Ohio is the newest entrant in what subsidy watchers now call the billion-dollar losers' club, joining Virginia, Texas and Georgia. Virginia, still the densest datacenter market on the planet, is the cautionary tale: the Commonwealth is grappling with grid constraints in Loudoun and Prince William counties while continuing to forgo more than a billion dollars a year in tax revenue. Georgia is on track for $2.5 billion in 2026 exemption costs, and Indiana is running at $655 million annually, of which $561 million flows to Amazon alone.
There is a transparency dimension that operators should not ignore. Good Jobs First reports that 36 US states exempt building materials and IT equipment for datacenters from sales or use taxes, but only five states publicly disclose the estimated or actual cost. The group argued in April that many jurisdictions are violating Generally Accepted Accounting Principles by failing to disclose the forgone revenue in their annual financial reports. We expect this disclosure argument to migrate into investor and ratepayer challenges over the next year, particularly in states where utility commissions are being asked to approve generation buildouts tied to specific hyperscale loads.
The political base is also organizing. Ohio Residents for Responsible Development collected 25,000 signatures in five weeks for a proposed constitutional amendment that would ban any datacenter consuming more than 25 MW. Similar ballot efforts are now being prepped in Nevada, California and Maryland. A 25 MW ceiling would effectively zone out the entire AI training class of facility, which today routinely lands between 100 and 500 MW per campus.
For cloud architects and infrastructure leaders, three operating consequences follow. First, regional capacity risk is no longer just about power, water and fiber. We now need a tax and ballot risk overlay on every US region we plan to commit to for multi-year reserved capacity.
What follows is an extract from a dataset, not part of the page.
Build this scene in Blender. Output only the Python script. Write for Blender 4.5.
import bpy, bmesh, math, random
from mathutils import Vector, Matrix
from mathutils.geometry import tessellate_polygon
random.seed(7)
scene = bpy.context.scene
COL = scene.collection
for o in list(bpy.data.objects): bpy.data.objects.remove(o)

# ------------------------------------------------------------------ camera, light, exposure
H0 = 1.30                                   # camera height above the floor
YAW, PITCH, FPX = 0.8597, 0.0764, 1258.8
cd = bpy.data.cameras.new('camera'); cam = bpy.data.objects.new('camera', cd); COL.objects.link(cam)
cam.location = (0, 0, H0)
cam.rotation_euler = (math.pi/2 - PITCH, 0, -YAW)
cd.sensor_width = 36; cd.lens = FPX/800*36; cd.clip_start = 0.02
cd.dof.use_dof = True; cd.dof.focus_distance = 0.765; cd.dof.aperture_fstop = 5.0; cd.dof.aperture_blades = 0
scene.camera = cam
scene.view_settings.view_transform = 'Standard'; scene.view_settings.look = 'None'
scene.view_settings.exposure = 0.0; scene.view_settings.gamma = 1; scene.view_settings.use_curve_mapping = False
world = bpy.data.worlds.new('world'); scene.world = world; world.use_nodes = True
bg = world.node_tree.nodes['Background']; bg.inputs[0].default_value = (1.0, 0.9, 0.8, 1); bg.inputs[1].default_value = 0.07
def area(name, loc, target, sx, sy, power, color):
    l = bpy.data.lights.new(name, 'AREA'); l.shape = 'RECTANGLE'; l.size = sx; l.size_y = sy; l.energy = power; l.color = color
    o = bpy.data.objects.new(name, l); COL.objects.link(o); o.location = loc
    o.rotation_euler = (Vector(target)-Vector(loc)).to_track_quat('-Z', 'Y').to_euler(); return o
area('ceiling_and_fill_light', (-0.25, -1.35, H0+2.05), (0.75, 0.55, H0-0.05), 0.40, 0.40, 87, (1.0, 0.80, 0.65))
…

Second, hyperscaler list pricing in affected regions is likely to drift upward as providers quietly recover the lost subsidy in compute, storage and egress rates. Pricing teams at the big three have historically smoothed regional cost differentials, but the gap between subsidized and unsubsidized regions is becoming too large to absorb. Third, sovereign and European alternatives become marginally more attractive on a total cost basis. For European retail operators, that strengthens the case to keep core transactional workloads anchored in EU regions with stable, transparent fiscal regimes rather than chasing the cheapest US capacity for batch and analytics workloads.
The bigger structural question is whether the hyperscale industry can keep growing at the pace AI demand requires without a new social contract with the states and counties hosting it. The original bargain, that datacenters would bring jobs, has been thoroughly debunked: a 200 MW campus typically employs fewer than 100 permanent staff, and most of the construction labor is itinerant. Good Jobs First and similar groups are now arguing openly that the subsidies are functionally a transfer from local school districts and small businesses to the richest companies in the world.
DeWine has not signaled how long the pause will last, and his office has been careful to frame it as a review rather than a repeal. But the pause itself is the signal. We should assume other Republican governors in fiscally pressed states will follow, particularly where datacenter load growth is starting to push retail electricity prices higher for residential ratepayers. If that pattern holds, the cost of hyperscale expansion in the United States is about to reprice meaningfully, and the smart move for enterprise cloud customers is to lock in current rate cards on multi-year commitments before the next reset.